La actuación gubernamental en relación con las reformas estructurales es especialmente frustrante. El gobierno solo cambió de opinión sobre su conveniencia ante la presión internacional y sin ningún convencimiento. Las reformas laborales, la de la contratación y la de la negociación colectiva, siendo especialmente importantes, han sido encomendadas, inicialmente, a un Ministro de Trabajo que fue nombrado para gestionar la inmigración, y, ahora, a otro que, teniendo una reconocida sensibilidad sindical, piensa que lo fundamental es que las reformas, antes que eficaces, deben ser “equilibradas”. (Finalmente, de tanto mantener el equilibrio, la caída puede ser mortal). El resultado ha sido una no-reforma de la contratación laboral, un nuevo intento fracasado de reforma de la negociación colectiva, y una reforma de las pensiones diseñada para tener plenos efectos en 2027 (dada la actual situación financiera de la Seguridad Social y el previsible escenario demográfico y socioeconómico que se nos viene encima, no parece probable que los términos de esta reforma gradual puedan aguantar hasta entonces). En definitiva, los responsables de las reformas han seguido la estrategia del bikini: se muestra algo que parece atractivo, pero se mantiene tapado lo fundamental.
Cuentan que a un tenor que no había estado especialmente brillante en una actuación operística, el público le pedía un bis tras otro. Alguien, extrañado, preguntó que, si estaba cantando bastante mal, por qué le pedían que continuara.

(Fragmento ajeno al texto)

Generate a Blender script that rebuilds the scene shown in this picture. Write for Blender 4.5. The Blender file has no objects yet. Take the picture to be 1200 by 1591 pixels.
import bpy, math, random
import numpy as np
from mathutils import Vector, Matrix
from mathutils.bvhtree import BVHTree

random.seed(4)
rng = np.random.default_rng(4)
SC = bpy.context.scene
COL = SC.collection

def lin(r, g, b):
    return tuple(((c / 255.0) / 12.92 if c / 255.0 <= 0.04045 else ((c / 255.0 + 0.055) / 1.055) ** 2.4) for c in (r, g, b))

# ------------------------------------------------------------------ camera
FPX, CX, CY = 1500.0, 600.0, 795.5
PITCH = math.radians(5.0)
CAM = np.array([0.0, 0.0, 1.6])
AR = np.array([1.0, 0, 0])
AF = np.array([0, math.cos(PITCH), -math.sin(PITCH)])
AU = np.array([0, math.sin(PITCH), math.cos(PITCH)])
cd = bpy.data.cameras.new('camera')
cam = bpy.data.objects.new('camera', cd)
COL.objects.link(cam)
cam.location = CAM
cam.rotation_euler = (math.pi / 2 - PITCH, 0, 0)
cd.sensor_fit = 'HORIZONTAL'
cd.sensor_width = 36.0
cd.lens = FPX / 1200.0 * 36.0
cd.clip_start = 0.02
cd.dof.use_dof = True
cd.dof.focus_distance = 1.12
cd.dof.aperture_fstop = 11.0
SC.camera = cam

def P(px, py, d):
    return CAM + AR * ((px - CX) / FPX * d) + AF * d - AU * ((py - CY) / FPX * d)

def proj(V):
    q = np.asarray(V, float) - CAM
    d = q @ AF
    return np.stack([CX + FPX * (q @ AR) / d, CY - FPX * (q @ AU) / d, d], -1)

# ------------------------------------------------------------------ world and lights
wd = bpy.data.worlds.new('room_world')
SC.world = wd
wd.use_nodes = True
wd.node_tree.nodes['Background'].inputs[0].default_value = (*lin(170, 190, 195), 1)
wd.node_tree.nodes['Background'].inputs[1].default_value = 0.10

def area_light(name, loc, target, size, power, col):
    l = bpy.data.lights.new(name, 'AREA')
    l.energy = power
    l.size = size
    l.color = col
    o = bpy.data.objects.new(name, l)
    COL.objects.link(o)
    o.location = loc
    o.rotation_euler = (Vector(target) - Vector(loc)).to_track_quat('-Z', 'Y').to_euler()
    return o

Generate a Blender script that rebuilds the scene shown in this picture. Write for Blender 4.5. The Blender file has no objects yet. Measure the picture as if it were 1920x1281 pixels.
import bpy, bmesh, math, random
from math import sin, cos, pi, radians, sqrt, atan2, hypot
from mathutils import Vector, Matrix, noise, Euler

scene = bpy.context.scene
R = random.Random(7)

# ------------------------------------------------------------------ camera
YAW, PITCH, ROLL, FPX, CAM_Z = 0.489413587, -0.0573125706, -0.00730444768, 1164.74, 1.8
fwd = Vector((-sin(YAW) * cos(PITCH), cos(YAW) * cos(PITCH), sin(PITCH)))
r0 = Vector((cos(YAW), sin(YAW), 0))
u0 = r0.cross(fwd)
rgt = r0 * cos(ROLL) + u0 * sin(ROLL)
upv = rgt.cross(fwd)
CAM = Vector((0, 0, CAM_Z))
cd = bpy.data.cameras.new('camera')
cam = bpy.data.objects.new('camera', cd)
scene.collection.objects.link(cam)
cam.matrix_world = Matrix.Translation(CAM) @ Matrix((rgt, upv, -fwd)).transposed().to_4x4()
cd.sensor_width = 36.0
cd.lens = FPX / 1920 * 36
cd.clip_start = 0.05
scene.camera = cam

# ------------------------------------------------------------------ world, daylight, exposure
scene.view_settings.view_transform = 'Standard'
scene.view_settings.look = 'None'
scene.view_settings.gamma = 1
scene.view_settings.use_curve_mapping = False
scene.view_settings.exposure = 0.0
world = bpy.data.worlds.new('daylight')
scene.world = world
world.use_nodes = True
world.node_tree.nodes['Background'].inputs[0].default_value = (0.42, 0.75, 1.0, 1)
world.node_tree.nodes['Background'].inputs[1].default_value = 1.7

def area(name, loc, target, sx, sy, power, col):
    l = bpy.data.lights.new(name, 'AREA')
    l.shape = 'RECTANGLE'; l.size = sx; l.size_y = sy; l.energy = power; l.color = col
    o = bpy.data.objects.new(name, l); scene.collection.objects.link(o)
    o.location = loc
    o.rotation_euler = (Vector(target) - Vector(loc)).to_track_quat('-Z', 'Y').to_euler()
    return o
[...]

Y le contestaron: “Pues precisamente por eso, que siga cantando hasta que aprenda”. En el debate sobre la crisis, algunos seguirán repitiendo que el origen de la crisis es exclusivamente financiero, que basta con resolver la restricción crediticia para salir de ella, que, mientras tanto, los gobiernos deben apostar a una recuperación basada en los impulsos fiscales, y que las reformas laborales solo son inventos que perjudican a la clase trabajadora. Hasta que aprendan.